■ EXERCISE
Every line from the first one to the line containing "scene.cycles.caustics_reflective = False" should be echoed exactly; leave out the rest.
>>>
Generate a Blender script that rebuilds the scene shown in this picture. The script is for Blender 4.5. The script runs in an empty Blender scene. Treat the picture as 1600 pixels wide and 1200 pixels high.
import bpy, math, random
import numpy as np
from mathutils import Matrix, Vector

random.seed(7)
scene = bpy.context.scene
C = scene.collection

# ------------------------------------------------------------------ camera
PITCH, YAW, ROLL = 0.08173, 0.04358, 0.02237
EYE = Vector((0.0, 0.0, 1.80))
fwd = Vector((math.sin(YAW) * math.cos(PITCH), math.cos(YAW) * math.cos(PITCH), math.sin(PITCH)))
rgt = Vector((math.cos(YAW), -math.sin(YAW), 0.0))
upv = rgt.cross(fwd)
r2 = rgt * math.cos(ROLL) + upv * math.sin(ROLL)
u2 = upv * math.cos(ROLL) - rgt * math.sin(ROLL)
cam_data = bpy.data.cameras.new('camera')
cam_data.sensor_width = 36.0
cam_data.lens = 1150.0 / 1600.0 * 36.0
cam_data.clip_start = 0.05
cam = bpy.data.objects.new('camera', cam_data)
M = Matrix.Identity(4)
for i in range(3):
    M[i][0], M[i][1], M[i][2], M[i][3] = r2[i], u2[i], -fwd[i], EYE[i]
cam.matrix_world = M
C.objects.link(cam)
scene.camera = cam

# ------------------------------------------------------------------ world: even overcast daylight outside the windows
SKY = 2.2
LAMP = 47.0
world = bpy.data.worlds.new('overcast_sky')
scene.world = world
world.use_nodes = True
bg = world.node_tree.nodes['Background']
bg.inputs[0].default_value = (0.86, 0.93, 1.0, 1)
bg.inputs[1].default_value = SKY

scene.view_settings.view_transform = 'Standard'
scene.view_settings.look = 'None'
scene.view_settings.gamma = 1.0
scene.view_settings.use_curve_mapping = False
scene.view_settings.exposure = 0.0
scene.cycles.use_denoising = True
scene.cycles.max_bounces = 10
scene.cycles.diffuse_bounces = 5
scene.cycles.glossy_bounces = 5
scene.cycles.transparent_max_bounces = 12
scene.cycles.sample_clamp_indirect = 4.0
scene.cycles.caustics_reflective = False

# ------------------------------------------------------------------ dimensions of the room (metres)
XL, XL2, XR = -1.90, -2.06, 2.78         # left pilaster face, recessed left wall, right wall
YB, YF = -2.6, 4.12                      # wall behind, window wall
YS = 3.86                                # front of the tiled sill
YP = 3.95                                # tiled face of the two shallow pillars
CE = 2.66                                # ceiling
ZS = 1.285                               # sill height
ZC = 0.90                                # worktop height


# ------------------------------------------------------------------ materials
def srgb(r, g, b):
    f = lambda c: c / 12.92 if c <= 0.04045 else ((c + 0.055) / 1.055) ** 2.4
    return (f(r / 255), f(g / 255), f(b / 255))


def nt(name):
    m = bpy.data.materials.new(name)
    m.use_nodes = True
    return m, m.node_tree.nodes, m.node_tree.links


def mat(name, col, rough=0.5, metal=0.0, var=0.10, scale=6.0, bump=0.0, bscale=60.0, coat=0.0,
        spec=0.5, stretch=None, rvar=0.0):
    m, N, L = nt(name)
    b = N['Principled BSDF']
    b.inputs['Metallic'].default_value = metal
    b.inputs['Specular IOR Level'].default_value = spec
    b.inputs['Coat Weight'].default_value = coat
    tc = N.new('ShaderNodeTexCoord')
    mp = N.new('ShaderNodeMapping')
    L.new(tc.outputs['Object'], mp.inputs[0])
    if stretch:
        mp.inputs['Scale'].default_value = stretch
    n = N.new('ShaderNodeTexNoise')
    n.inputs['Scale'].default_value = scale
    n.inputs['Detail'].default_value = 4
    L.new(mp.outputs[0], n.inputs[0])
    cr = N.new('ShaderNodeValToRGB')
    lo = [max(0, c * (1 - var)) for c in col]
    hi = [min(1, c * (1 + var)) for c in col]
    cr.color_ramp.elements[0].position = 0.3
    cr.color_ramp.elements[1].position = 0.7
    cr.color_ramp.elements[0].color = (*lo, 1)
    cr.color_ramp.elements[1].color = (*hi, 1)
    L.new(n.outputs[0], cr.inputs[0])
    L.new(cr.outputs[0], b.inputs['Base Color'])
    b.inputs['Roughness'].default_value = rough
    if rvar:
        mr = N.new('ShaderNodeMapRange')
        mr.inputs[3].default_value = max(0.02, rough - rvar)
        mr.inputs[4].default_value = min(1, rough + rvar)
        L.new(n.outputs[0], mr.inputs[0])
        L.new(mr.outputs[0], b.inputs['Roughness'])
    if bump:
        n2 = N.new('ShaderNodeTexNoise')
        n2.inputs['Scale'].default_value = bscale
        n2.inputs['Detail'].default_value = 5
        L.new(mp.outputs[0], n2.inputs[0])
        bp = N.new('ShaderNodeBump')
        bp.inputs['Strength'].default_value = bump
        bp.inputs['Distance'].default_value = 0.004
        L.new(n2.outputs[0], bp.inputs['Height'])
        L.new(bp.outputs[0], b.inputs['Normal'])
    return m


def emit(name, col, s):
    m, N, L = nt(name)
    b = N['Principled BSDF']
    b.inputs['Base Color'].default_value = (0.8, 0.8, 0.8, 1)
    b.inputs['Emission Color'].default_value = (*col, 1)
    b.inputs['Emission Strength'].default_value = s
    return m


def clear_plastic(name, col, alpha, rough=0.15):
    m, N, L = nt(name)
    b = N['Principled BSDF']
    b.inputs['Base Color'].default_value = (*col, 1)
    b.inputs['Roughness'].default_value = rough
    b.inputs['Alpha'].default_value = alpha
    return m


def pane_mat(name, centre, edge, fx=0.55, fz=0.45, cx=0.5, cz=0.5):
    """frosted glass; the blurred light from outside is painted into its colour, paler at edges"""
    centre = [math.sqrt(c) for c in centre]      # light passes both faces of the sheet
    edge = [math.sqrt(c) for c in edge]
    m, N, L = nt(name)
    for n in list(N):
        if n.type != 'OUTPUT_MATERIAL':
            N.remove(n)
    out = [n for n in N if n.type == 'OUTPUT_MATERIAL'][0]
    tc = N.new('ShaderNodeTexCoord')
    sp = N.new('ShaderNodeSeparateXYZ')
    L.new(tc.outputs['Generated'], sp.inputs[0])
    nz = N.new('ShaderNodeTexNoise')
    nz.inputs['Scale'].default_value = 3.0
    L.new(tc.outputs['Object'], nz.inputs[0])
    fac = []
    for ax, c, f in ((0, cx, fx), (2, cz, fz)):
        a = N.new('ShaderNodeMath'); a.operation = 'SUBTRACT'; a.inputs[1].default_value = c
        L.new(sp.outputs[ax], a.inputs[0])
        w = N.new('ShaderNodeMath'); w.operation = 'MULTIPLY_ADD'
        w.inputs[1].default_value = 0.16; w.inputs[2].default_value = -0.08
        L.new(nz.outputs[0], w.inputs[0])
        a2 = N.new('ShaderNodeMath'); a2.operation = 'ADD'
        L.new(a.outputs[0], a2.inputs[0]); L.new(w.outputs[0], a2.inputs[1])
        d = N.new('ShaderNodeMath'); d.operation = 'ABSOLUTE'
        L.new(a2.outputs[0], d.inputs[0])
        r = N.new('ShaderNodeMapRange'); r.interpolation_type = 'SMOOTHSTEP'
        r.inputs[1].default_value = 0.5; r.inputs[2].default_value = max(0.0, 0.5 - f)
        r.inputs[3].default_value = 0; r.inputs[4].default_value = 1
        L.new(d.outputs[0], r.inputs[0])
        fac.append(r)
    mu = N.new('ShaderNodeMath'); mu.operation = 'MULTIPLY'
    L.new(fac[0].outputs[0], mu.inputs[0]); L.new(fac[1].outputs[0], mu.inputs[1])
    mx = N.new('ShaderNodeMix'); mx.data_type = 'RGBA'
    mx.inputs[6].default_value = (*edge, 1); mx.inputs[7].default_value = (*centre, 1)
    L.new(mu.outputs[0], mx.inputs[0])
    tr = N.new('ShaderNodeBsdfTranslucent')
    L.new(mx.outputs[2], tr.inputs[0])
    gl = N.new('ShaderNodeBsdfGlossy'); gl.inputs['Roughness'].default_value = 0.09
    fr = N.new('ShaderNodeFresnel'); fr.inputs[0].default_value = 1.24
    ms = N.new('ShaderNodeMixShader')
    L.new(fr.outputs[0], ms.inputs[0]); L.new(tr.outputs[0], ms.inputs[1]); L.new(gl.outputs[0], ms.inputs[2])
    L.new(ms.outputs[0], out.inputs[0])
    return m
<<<
■ EXPECTED ANSWER
Generate a Blender script that rebuilds the scene shown in this picture. The script is for Blender 4.5. The script runs in an empty Blender scene. Treat the picture as 1600 pixels wide and 1200 pixels high.
import bpy, math, random
import numpy as np
from mathutils import Matrix, Vector

random.seed(7)
scene = bpy.context.scene
C = scene.collection

# ------------------------------------------------------------------ camera
PITCH, YAW, ROLL = 0.08173, 0.04358, 0.02237
EYE = Vector((0.0, 0.0, 1.80))
fwd = Vector((math.sin(YAW) * math.cos(PITCH), math.cos(YAW) * math.cos(PITCH), math.sin(PITCH)))
rgt = Vector((math.cos(YAW), -math.sin(YAW), 0.0))
upv = rgt.cross(fwd)
r2 = rgt * math.cos(ROLL) + upv * math.sin(ROLL)
u2 = upv * math.cos(ROLL) - rgt * math.sin(ROLL)
cam_data = bpy.data.cameras.new('camera')
cam_data.sensor_width = 36.0
cam_data.lens = 1150.0 / 1600.0 * 36.0
cam_data.clip_start = 0.05
cam = bpy.data.objects.new('camera', cam_data)
M = Matrix.Identity(4)
for i in range(3):
    M[i][0], M[i][1], M[i][2], M[i][3] = r2[i], u2[i], -fwd[i], EYE[i]
cam.matrix_world = M
C.objects.link(cam)
scene.camera = cam

# ------------------------------------------------------------------ world: even overcast daylight outside the windows
SKY = 2.2
LAMP = 47.0
world = bpy.data.worlds.new('overcast_sky')
scene.world = world
world.use_nodes = True
bg = world.node_tree.nodes['Background']
bg.inputs[0].default_value = (0.86, 0.93, 1.0, 1)
bg.inputs[1].default_value = SKY

scene.view_settings.view_transform = 'Standard'
scene.view_settings.look = 'None'
scene.view_settings.gamma = 1.0
scene.view_settings.use_curve_mapping = False
scene.view_settings.exposure = 0.0
scene.cycles.use_denoising = True
scene.cycles.max_bounces = 10
scene.cycles.diffuse_bounces = 5
scene.cycles.glossy_bounces = 5
scene.cycles.transparent_max_bounces = 12
scene.cycles.sample_clamp_indirect = 4.0
scene.cycles.caustics_reflective = False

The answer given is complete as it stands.